Repeat the material exactly, leaving nothing out.

►

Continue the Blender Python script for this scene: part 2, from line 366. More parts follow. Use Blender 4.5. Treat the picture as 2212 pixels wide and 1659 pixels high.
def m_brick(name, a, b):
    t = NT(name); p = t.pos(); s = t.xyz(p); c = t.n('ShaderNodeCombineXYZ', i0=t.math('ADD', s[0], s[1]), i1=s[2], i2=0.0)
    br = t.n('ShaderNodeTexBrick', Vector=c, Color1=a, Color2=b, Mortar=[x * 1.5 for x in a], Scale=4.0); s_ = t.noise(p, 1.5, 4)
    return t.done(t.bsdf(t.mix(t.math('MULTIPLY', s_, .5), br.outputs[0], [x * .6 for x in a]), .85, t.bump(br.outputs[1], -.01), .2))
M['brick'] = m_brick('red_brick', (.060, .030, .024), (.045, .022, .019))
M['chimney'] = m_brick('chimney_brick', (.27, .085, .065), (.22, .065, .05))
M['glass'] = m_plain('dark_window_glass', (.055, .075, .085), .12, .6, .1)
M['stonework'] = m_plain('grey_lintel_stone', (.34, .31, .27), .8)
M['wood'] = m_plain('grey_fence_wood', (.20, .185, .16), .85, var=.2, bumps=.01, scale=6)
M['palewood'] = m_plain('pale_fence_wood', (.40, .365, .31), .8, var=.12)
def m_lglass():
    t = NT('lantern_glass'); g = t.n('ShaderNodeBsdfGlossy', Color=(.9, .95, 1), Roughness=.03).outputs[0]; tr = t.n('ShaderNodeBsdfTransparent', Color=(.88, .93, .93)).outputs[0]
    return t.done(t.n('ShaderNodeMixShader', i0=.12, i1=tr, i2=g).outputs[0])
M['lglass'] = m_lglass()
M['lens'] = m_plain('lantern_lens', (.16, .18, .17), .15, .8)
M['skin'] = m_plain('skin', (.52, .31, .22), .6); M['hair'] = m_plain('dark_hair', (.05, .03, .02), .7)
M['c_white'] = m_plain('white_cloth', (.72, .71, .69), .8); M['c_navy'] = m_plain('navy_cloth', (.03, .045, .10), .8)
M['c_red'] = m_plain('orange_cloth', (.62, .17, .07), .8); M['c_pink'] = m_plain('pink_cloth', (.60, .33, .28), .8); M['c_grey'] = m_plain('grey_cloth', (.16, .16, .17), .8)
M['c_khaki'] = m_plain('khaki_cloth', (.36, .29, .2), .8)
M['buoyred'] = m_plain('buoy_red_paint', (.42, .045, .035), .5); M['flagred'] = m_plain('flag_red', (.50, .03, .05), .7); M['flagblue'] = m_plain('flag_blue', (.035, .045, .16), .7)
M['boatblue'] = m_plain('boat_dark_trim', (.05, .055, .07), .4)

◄

→ **RIGHT ANSWER**:
Continue the Blender Python script for this scene: part 2, from line 366. More parts follow. Use Blender 4.5. Treat the picture as 2212 pixels wide and 1659 pixels high.
def m_brick(name, a, b):
    t = NT(name); p = t.pos(); s = t.xyz(p); c = t.n('ShaderNodeCombineXYZ', i0=t.math('ADD', s[0], s[1]), i1=s[2], i2=0.0)
    br = t.n('ShaderNodeTexBrick', Vector=c, Color1=a, Color2=b, Mortar=[x * 1.5 for x in a], Scale=4.0); s_ = t.noise(p, 1.5, 4)
    return t.done(t.bsdf(t.mix(t.math('MULTIPLY', s_, .5), br.outputs[0], [x * .6 for x in a]), .85, t.bump(br.outputs[1], -.01), .2))
M['brick'] = m_brick('red_brick', (.060, .030, .024), (.045, .022, .019))
M['chimney'] = m_brick('chimney_brick', (.27, .085, .065), (.22, .065, .05))
M['glass'] = m_plain('dark_window_glass', (.055, .075, .085), .12, .6, .1)
M['stonework'] = m_plain('grey_lintel_stone', (.34, .31, .27), .8)
M['wood'] = m_plain('grey_fence_wood', (.20, .185, .16), .85, var=.2, bumps=.01, scale=6)
M['palewood'] = m_plain('pale_fence_wood', (.40, .365, .31), .8, var=.12)
def m_lglass():
    t = NT('lantern_glass'); g = t.n('ShaderNodeBsdfGlossy', Color=(.9, .95, 1), Roughness=.03).outputs[0]; tr = t.n('ShaderNodeBsdfTransparent', Color=(.88, .93, .93)).outputs[0]
    return t.done(t.n('ShaderNodeMixShader', i0=.12, i1=tr, i2=g).outputs[0])
M['lglass'] = m_lglass()
M['lens'] = m_plain('lantern_lens', (.16, .18, .17), .15, .8)
M['skin'] = m_plain('skin', (.52, .31, .22), .6); M['hair'] = m_plain('dark_hair', (.05, .03, .02), .7)
M['c_white'] = m_plain('white_cloth', (.72, .71, .69), .8); M['c_navy'] = m_plain('navy_cloth', (.03, .045, .10), .8)
M['c_red'] = m_plain('orange_cloth', (.62, .17, .07), .8); M['c_pink'] = m_plain('pink_cloth', (.60, .33, .28), .8); M['c_grey'] = m_plain('grey_cloth', (.16, .16, .17), .8)
M['c_khaki'] = m_plain('khaki_cloth', (.36, .29, .2), .8)
M['buoyred'] = m_plain('buoy_red_paint', (.42, .045, .035), .5); M['flagred'] = m_plain('flag_red', (.50, .03, .05), .7); M['flagblue'] = m_plain('flag_blue', (.035, .045, .16), .7)
M['boatblue'] = m_plain('boat_dark_trim', (.05, .055, .07), .4)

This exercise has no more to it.